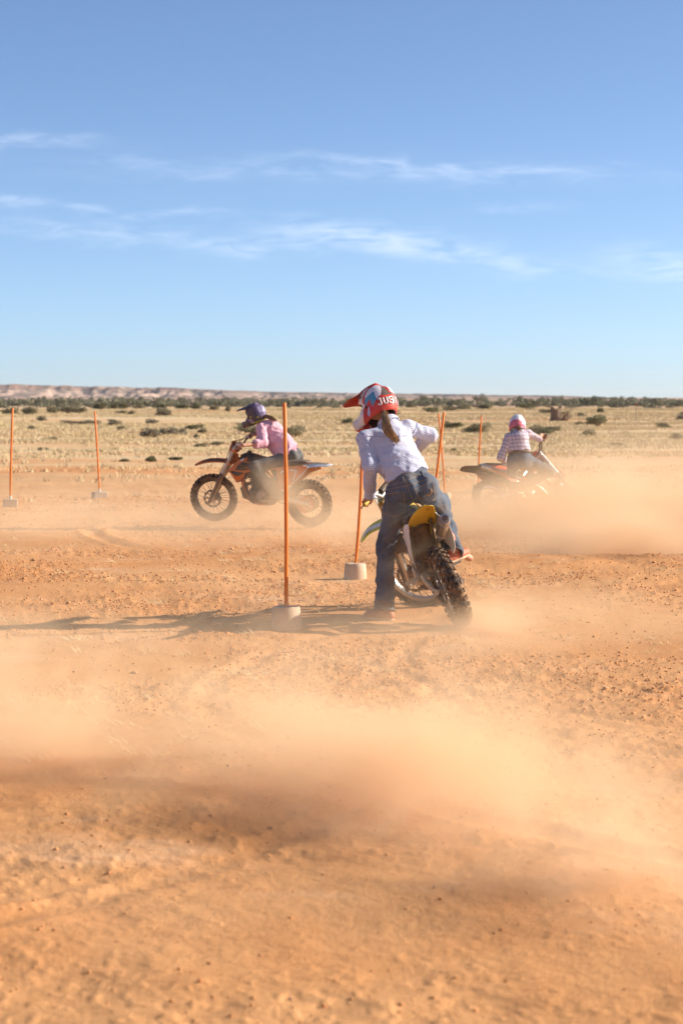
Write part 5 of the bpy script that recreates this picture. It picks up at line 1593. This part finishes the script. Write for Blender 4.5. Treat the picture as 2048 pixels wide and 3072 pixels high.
J2['soleR'] = Vector((peg2R.x + 0.0, peg2R.y - 0.03, peg2R.z)); J2['anR'] = J2['soleR'] + Vector((-0.02, -0.02, 0.10)); J2['toeR'] = J2['soleR'] + Vector((0.13, 0.10, 0.02)); J2['soleupR'] = (-0.25, -0.1, 1)
J2 = {k: v for k, v in J2.items() if v is not None}
M_SHIRT2 = shirt_mat('blue_gingham', 'gingham')
rider2, HM2, helm2, jeans2, shirt2 = make_rider(J2, dict(helm=1.05, h=0.009, seed=3, sleeve=0.97, shirt_mat=M_SHIRT2, jeans_mat=M_DENIM2, hcol=hcol2, peak=paint('red_helmet_peak', (0.50, 0.045, 0.04), 0.3, dust=0.2), flare=0.086, hip_w=1.07, torso_w=1.08, torso_d=1.05, fold=0.009, cuff_r=0.046, hem_dropL=0.018, hem_dropR=0.055, jfold=0.011))
tag(rider2, 'person in blue gingham shirt, jeans and red helmet, left foot down beside nearest bike', 'person')
letter_strips(helm2, 'JUST1', rad(63), rad(18.2), -0.055, 0.050, 0.0285, M_WHITE)
M_HAIR2 = hair_mat('brown_hair', (0.22, 0.12, 0.055), (0.60, 0.39, 0.19))
hp = [P(1150, 1232, 15.99), P(1155, 1246, 15.90), P(1160, 1270, 15.82), P(1168, 1290, 15.80), P(1180, 1306, 15.81), P(1190, 1320, 15.82)]
hair_tail(rider2, 'ponytail', to_local(rider2, hp), 0.056, M_HAIR2, 320, 4, 0.9)
# seams, pockets and waistband stitched onto the jeans
from mathutils.bvhtree import BVHTree
def on_mesh(o, pts, off=0.002):
    me = o.data; bv = BVHTree.FromPolygons([v.co + rider2.location for v in me.vertices], [tuple(f.vertices) for f in me.polygons])
    cam0 = Vector((0, 0, CAM_H)); out = []
    for (px, py) in pts:
        d = (P(px, py, 10) - cam0).normalized(); hit = bv.ray_cast(cam0, d)
        if hit[0] is not None: out.append(hit[0] - d * off)
    return out
def seam(o, name, line, mat, r=0.0014, n=14):
    pts = []
    for (a, b_) in zip(line[:-1], line[1:]):
        pts += [(a[0] + (b_[0] - a[0]) * i / n, a[1] + (b_[1] - a[1]) * i / n) for i in range(n)]
    pts.append(line[-1])
    w = on_mesh(o, pts)
    if len(w) > 2: MB().tube(to_local(rider2, w), r, 5).build(name, mat, o)
def c1(*pts): return [(980 + x / 3.409, 1120 + y / 3.409) for x, y in pts]
seam(jeans2, 'back_pocket', c1((895, 1192), (1080, 1095), (1108, 1285), (990, 1345), (895, 1192)), M_STITCH)
seam(jeans2, 'back_pocket', c1((565, 1238), (785, 1216), (800, 1420), (690, 1470), (575, 1430), (565, 1238)), M_STITCH)
seam(jeans2, 'pocket_embroidery', c1((985, 1262), (1030, 1235), (1048, 1258), (1070, 1215), (1062, 1180)), paint('orange_thread', (0.62, 0.30, 0.08), 0.8, dust=0.1), 0.0026, 6)
seam(jeans2, 'centre_seam', c1((788, 1060), (850, 1225), (905, 1370), (960, 1460)), M_STITCH)
seam(jeans2, 'waistband_seam', c1((570, 1170), (790, 1105), (990, 1020)), M_STITCH)
seam(jeans2, 'yoke_seam', c1((560, 1200), (820, 1150), (1020, 1085)), M_STITCH)
for p0, p1 in (((775, 1062), (790, 1120)), ((965, 1000), (990, 1055))):
    seam(jeans2, 'belt_loop', c1(p0, p1), M_DENIM2, 0.006, 5)
seam(shirt2, 'shoulder_seam', c1((885, 620), (905, 570), (925, 520), (910, 490)), M_SHIRT2, 0.003, 6)
seam(shirt2, 'shoulder_seam', c1((345, 610), (400, 660), (440, 730)), M_SHIRT2, 0.003, 6)
seam(shirt2, 'yoke_seam', c1((400, 640), (600, 650), (840, 635)), M_SHIRT2, 0.002, 10)
q = on_mesh(shirt2, c1((740, 462)), 0.01)
if q:
    b = MB(); c = q[0] - rider2.location
    b.box(c, (0.045, 0.02, 0.022), Matrix.Rotation(-0.25, 3, 'Y')); b.tube([c + Vector((-0.03, 0, -0.008)), c + Vector((0.03, 0, 0.01))], 0.008, 6)
    b.build('collar_button', M_BTN, shirt2, bevel=0.004)

# --- pink-shirt rider on the orange bike
def hcol1(p):
    x, y, z = p[:, 0], np.abs(p[:, 1]), p[:, 2]
    C = np.tile(np.array((0.060, 0.046, 0.064)), (len(p), 1))
    back = in_poly(x, z, [(-0.2, -0.06), (-0.075, -0.06), (-0.05, 0.05), (0.0, 0.12), (0.05, 0.2), (-0.2, 0.2)])
    C[back] = (0.125, 0.092, 0.185)
    st = in_poly(x, z, [(-0.2, 0.0), (-0.105, 0.0), (-0.085, 0.08), (-0.2, 0.12)]); C[st] = (0.30, 0.27, 0.42)
    jaw = in_poly(x, z, [(0.02, -0.06), (0.09, -0.045), (0.05, -0.12), (-0.02, -0.14)]); C[jaw & (y > 0.05)] = (0.27, 0.21, 0.28)
    rim = z < -0.118 + 0.10 * -x * 0.9; C[rim & (x < 0.05)] = (0.55, 0.58, 0.05)
    for cx, cz in ((0.03, -0.035), (-0.075, -0.06)):
        a = np.arctan2(z - cz, x - cx); r = np.hypot(x - cx, z - cz); C[(r < 0.017 * (0.62 + 0.38 * np.cos(5 * a))) & (y > 0.05)] = (0.62, 0.62, 0.06)
    C[(x > 0.185)] = (0.12, 0.12, 0.16)
    return C
gL1 = [bike_pt(MW1, st1, p, bar=True) for p in GRIP[1]]
gR1 = [bike_pt(MW1, st1, p, bar=True) for p in GRIP[-1]]
b1 = lambda x, y, z: bike_pt(MW1, st1, (x, y, z))
pel1 = b1(0.24, 0.0, 1.045)
def X1(cx, cy, d): return P(550 + cx * 0.29974, 1180 + cy * 0.29974, d)
sh_l, sh_r = X1(780, 345, 27.95), X1(815, 335, 28.27)
hipd = (b1(0.3, 1, 1) - b1(0.3, -1, 1)).normalized()
solL1, solR1 = b1(0.47, 0.185, 0.362), b1(0.47, -0.185, 0.362)
J1 = dict(
    head=X1(716, 207, 28.12), face=(-0.90, 0.30, -0.26), up=(-0.25, 0.05, 0.95), neck=X1(786, 300, 28.12), chest=X1(868, 388, 28.08),
    shL=sh_l, shR=sh_r, elL=X1(800, 500, 27.78), wrL=gL1[0].lerp(gL1[1], 0.45) + Vector((0.085, -0.01, 0.025)),
    elR=X1(790, 480, 28.45), wrR=gR1[0].lerp(gR1[1], 0.45) + Vector((0.085, 0.0, 0.02)),
    waist=X1(1000, 535, 27.92), pelvis=X1(1062, 625, 27.86), hipL=X1(1062, 640, 27.86) + hipd * 0.09, hipR=X1(1062, 640, 27.86) - hipd * 0.09,
    knL=b1(0.70, 0.26, 0.86), knR=b1(0.70, -0.26, 0.86), anL=solL1 + Vector((0.04, 0, 0.10)), anR=solR1 + Vector((0.04, 0, 0.10)),
    toeL=solL1 + Vector((-0.13, 0.05, 0.02)), toeR=solR1 + Vector((-0.13, 0.05, 0.02)), soleL=solL1, soleR=solR1,
    front=(-1, 0.3, -0.5), hem=X1(1000, 635, 27.9), hem_n=(-0.26, 0.1, 0.96), gripL=gL1, gripR=gR1)
M_SHIRT1 = shirt_mat('pink_cotton', 'plain')
rider1, HM1, helm1, jeans1, shirt1 = make_rider(J1, dict(h=0.011, seed=13, arm=1.22, sleeve=0.45, cuff_r=0.066, shirt_mat=M_SHIRT1, jeans_mat=M_DENIM1, hcol=hcol1, peak=paint('dark_helmet_peak', (0.06, 0.05, 0.075), 0.35, dust=0.2), flare=0.085, torso_w=1.05, torso_d=1.5, fold=0.016, hem_drop=0.06, shoe_mat=paint('brown_boot', (0.16, 0.09, 0.05), 0.6)))
tag(rider1, 'person in pink shirt and purple peaked helmet crouched forward on the orange bike', 'person')
M_HAIR1 = hair_mat('auburn_hair', (0.24, 0.11, 0.045), (0.42, 0.24, 0.10))
hair_tail(rider1, 'hair', to_local(rider1, [X1(770, 225, 28.08), X1(825, 226, 28.04), X1(885, 245, 27.98), X1(935, 275, 27.94)]), 0.045, M_HAIR1, 120, 6, 0.4)

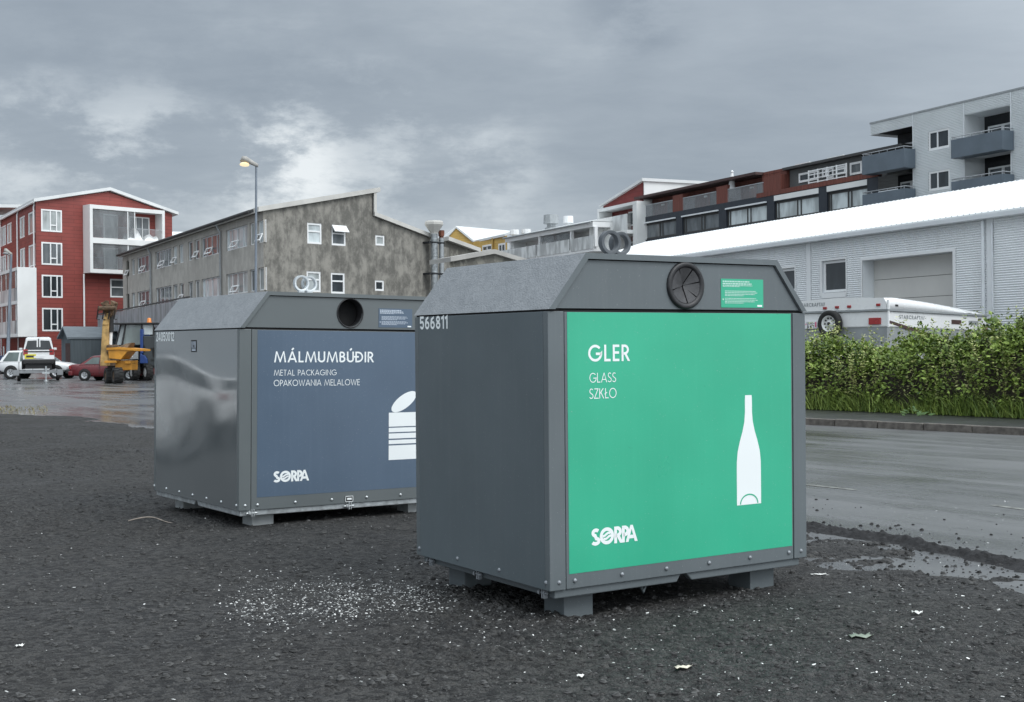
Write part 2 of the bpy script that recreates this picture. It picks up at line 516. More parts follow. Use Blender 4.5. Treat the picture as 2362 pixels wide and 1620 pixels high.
def dusty(amount=0.25, streak=(40, 40, 1.2), tint=(.21, .225, .235)):
    """dried rain streaks and specks on painted sheet"""
    def f(N):
        s = N.maprange(N.noise(N.mapping(N.tc, streak), 1.0, 4, .6), .45, .8)
        sp = N.maprange(N.noise(N.tc, 120, 2), .70, .76)
        c = N.mix(N.math('MULTIPLY', s, amount), N.col, tint)
        sc_ = N.maprange(N.noise(N.mapping(N.tc, (5, 5, 11), (.3, .5, .2)), 1.6, 6, .75), .665, .70)
        c = N.mix(N.math('MULTIPLY', sc_, .30), c, tuple(a * .45 for a in tint))
        return N.mix(N.math('MULTIPLY', sp, .35), c, (.5, .5, .5))
    return f

def wavy(N):
    """thin glossy sheet that bows between its fixings"""
    w1 = N.noise(N.mapping(N.tc, (1, .55, 1.6), (0, .25, 0), (2.7, 1.3, .45)), .85, 0.0, .4)
    fine = N.noise(N.mapping(N.tc, (60, 60, 2)), 2.0, 2)
    h = N.math('ADD', N.math('MULTIPLY', w1, 1.0), N.math('MULTIPLY', fine, (.0005)))
    bn = N.n('ShaderNodeBump', i={'Strength': 1.0, 'Distance': 0.09, 'Height': h})
    N.t.links.new(bn.outputs[0], N.b.inputs['Normal'])
    N.t.links.new(bn.outputs[0], N.b.inputs['Coat Normal'])

M_PAINT = pm('painted_steel', (.118, .138, .147), .48, .06, 1.5, .04, 300, extra=dusty(.12))
M_SIDE = pm('shaded_side_paint', (.104, .128, .140), .5, .06, 1.2, .03, 300, extra=dusty(.28, (22, 22, 1.0), (.135, .155, .16)))  # same paint as the posts, toned darker for the less lit side
M_SHEET = pm('glossy_sheet', (.145, .160, .166), .13, .03, 1.2, spec=.8, coat=.9, extra=wavy)
M_PAINT2 = pm('newer_paint', (.125, .142, .146), .36, .04, 1.5, .02, 300)
M_ROOF = pm('speckled_roof', (.185, .20, .215), .62, .12, 40, extra=speckle)
M_GAP = pm('dark_gap', (.012, .012, .013), .9)
M_GREEN = pm('green_film', (.040, .425, .255), .34, .05, 1.2, .0, extra=dusty(.16, (26, 26, 1.0), (.06, .48, .30)))
M_BLUE = pm('blue_film', (.088, .128, .182), .34, .05, 1.2, .0, extra=dusty(.10, (30, 30, 1.0), (.16, .21, .28)))
M_WHITEF = pm('white_film', (.86, .90, .90), .4, .02)
M_RUBBER = pm('black_rubber', (.022, .022, .024), .42, .2, 30, .15, 150)
M_FLAP = pm('rubber_flap', (.05, .05, .053), .45, .25, 18, .2, 120)
M_GALV = pm('galvanised', (.46, .49, .50), .42, .22, 14, .1, 60, metal=.55)
M_BLOCK = pm('galvanised_block', (.40, .42, .42), .6, .15, 9, .1, 60, metal=.2)
M_BOLT = pm('zinc_bolt', (.62, .65, .66), .35, .1, 40, metal=.6)
M_BOLTP = pm('painted_bolt', (.26, .28, .30), .38, .1, 40, metal=.2)
M_TINY = pm('faded_print', (.50, .72, .64), .5, .1)
M_TINYB = pm('faded_print_blue', (.52, .58, .66), .5, .1)
M_RING = pm('painted_ring', (.085, .095, .105), .45, .12, 12)

# ------------------------------------------------------------------ recycling bins
def disc(mb, cx, cz, y, r, n=32):
    mb.face([(cx + r * math.cos(2 * math.pi * i / n), y, cz + r * math.sin(2 * math.pi * i / n)) for i in range(n)])

def plate_with_hole(mb, poly, cx, cz, r, y0, y1, n=48):
    """upright plate (outline poly in x,z, seen from -y) with a round hole"""
    ring = [(cx + r * math.cos(2 * math.pi * i / n), cz + r * math.sin(2 * math.pi * i / n)) for i in range(n)]
    def edge(a):                                 # where the ray from the centre leaves the outline
        d = (math.cos(a), math.sin(a)); best = None
        for i in range(len(poly)):
            p, q = poly[i], poly[(i + 1) % len(poly)]
            ex, ez = q[0] - p[0], q[1] - p[1]
            den = d[0] * ez - d[1] * ex
            if abs(den) < 1e-9: continue
            tt = ((p[0] - cx) * ez - (p[1] - cz) * ex) / den
            ss = ((p[0] - cx) * d[1] - (p[1] - cz) * d[0]) / den
            if tt > 0 and -1e-6 <= ss <= 1 + 1e-6 and (best is None or tt < best): best = tt
        return (cx + d[0] * best, cz + d[1] * best)
    angs = sorted({round(2 * math.pi * i / n, 6) for i in range(n)} | {round(math.atan2(p[1] - cz, p[0] - cx) % (2 * math.pi), 6) for p in poly})
    for y in (y0, y1):
        for i in range(len(angs)):
            a, b = angs[i], angs[(i + 1) % len(angs)]
            ia = (cx + r * math.cos(a), cz + r * math.sin(a)); ib = (cx + r * math.cos(b), cz + r * math.sin(b))
            ea, eb = edge(a), edge(b)
            mb.face([(ia[0], y, ia[1]), (ea[0], y, ea[1]), (eb[0], y, eb[1]), (ib[0], y, ib[1])])
    for i in range(len(ring)):
        a, b = ring[i], ring[(i + 1) % n]
        mb.face([(a[0], y0, a[1]), (b[0], y0, b[1]), (b[0], y1, b[1]), (a[0], y1, a[1])])
    for i in range(len(poly)):
        a, b = poly[i], poly[(i + 1) % len(poly)]
        mb.face([(a[0], y0, a[1]), (b[0], y0, b[1]), (b[0], y1, b[1]), (a[0], y1, a[1])])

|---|

**The request**
Above are the records. Copy every line in them holding "script".

**Full answer**
Write part 5 of the bpy script that recreates this picture. It picks up at line 1593. This part finishes the script. Write for Blender 4.5. Treat the picture as 2048 pixels wide and 3072 pixels high.
Write part 2 of the bpy script that recreates this picture. It picks up at line 516. More parts follow. Use Blender 4.5. Treat the picture as 2362 pixels wide and 1620 pixels high.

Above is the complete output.